1. Einwand: Er kommt von den „Aufklärern“ des 18. Jdh. Ihr Name kommt daher, daß sie die Glaubenswahrheiten, das Christentum überhaupt ablehnen. Für sie ist die Vernunft die höchste Norm. Bedeutende Vertreter sind: David Hume, Rousseau, Lessing. Sie sagen, daß die Religion sich im Verlaufe der Menschheitsgeschichte entwickelt habe von primitiven Vorstellungen (Götzendienst) bis zum Eingottglauben. Diesen Vorstellungen schlossen sich im 19. Jdh. einige englische Forscher an. Durch die intensive Erforschung der Naturvölker und der alten Überlieferungen in diesem Jahrhundert wurde das Gegenteil bewiesen: die Vielgötterei ist eine Verfallserscheinung, so wie vorher gezeigt wurde.

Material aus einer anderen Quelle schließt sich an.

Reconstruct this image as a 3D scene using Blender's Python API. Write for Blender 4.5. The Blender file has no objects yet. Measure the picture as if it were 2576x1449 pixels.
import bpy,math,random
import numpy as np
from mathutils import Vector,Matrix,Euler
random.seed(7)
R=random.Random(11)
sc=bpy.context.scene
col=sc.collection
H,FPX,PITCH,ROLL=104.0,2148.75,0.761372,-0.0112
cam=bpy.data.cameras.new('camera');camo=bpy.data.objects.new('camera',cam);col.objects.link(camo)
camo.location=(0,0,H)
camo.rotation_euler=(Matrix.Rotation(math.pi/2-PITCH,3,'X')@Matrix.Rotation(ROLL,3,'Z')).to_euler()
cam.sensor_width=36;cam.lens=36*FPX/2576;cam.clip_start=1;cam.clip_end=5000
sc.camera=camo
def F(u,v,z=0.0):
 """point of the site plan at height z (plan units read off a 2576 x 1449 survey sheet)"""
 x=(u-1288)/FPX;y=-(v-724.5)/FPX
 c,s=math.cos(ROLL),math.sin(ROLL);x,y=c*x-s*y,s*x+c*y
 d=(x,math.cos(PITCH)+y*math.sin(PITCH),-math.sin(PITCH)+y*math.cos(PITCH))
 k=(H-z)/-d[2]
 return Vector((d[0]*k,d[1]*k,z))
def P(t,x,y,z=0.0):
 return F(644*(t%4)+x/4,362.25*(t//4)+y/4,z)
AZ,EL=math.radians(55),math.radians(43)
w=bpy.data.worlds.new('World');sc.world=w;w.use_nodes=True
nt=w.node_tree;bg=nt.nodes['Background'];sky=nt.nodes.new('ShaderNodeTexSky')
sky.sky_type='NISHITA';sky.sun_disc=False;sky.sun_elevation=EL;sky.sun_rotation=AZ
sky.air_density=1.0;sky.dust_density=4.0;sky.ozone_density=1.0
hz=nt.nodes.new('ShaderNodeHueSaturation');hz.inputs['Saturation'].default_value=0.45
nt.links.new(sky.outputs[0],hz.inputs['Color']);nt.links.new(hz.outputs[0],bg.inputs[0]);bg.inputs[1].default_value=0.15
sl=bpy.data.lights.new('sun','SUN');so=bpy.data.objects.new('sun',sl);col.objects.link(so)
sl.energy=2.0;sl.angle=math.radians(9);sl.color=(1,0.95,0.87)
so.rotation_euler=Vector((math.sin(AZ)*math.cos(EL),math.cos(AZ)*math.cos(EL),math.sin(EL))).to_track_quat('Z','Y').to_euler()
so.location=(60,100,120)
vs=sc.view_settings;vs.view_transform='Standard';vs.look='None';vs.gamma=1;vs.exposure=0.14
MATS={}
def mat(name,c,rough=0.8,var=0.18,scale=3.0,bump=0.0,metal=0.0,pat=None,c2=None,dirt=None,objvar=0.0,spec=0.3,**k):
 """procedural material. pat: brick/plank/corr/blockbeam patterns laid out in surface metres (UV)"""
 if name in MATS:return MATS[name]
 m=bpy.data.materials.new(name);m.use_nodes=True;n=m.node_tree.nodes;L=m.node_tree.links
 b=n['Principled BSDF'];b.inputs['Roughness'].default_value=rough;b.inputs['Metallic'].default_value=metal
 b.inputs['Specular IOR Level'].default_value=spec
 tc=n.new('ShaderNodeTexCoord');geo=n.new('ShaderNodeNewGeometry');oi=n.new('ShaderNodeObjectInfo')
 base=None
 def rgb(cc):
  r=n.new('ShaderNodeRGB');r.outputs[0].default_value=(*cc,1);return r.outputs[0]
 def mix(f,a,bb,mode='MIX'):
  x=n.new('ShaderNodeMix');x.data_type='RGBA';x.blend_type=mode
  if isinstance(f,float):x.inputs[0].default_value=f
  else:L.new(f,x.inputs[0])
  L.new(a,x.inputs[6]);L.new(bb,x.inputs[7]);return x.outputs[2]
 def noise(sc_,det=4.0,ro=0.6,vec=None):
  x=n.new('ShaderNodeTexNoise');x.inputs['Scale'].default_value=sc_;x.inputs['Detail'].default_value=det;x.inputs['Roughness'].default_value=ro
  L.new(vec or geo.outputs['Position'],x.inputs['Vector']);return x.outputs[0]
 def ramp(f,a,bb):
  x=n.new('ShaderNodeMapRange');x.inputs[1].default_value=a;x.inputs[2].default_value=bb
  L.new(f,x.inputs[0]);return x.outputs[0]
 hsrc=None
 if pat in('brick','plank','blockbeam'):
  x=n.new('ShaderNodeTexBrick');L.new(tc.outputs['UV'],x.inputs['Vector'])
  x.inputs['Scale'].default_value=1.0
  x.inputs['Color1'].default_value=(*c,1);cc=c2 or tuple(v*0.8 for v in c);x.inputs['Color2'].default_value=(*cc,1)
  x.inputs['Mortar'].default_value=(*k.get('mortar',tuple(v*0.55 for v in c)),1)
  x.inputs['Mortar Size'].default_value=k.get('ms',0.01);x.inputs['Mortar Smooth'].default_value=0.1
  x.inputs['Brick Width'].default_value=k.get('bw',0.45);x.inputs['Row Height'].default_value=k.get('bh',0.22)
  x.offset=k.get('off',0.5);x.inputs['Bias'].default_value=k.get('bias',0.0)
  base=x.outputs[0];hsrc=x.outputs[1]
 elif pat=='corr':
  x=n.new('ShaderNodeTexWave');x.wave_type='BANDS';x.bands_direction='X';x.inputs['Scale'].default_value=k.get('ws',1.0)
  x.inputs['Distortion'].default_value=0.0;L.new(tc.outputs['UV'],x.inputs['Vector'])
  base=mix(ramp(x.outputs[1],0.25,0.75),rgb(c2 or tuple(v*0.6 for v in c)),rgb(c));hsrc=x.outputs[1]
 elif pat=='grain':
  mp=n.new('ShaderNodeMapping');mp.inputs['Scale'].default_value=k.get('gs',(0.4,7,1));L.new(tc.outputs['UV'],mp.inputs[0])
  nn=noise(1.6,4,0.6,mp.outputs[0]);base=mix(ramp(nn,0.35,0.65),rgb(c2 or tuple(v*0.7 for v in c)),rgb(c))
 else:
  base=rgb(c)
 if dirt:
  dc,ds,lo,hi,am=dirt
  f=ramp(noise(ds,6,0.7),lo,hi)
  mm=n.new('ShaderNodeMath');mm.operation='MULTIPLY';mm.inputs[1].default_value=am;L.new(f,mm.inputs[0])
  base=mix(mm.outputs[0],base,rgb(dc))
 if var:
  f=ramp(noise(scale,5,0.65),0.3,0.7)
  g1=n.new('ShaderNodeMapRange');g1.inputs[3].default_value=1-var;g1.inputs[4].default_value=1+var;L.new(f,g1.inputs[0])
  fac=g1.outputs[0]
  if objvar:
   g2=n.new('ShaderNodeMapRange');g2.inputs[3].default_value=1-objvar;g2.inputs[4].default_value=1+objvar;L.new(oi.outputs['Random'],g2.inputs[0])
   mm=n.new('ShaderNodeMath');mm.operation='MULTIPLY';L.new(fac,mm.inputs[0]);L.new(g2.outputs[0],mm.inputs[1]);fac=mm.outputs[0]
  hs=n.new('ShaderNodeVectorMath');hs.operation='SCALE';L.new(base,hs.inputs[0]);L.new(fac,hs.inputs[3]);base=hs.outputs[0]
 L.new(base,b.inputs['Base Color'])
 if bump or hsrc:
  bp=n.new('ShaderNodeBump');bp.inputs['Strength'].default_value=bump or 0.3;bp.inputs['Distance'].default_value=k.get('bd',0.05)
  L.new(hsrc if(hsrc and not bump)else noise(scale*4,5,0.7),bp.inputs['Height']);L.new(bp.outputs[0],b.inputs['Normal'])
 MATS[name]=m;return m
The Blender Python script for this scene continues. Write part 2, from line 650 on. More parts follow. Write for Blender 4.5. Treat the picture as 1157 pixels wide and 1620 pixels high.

2. Einwand: Von den protestantischen Reformatoren und ihnen nahe stehenden Leuten. Sie behaupten: Die heidnischen Religionen enthielten nichts Wahres oder Gutes mehr. Dies kann schwerlich aufrecht erhalten werden angesichts a) des durchgängig anzutreffenden Glaubens an eine überweltliche, göttliche Welt b) des Erlösungsstrebens, das sich in Opfern, rituellen Waschungen, Askese und dergleichen äußert, c) des Glaubens an die Unsterblichkeit der Seele, der an der Bestattung der Toten und deren Verehrung erkennbar ist.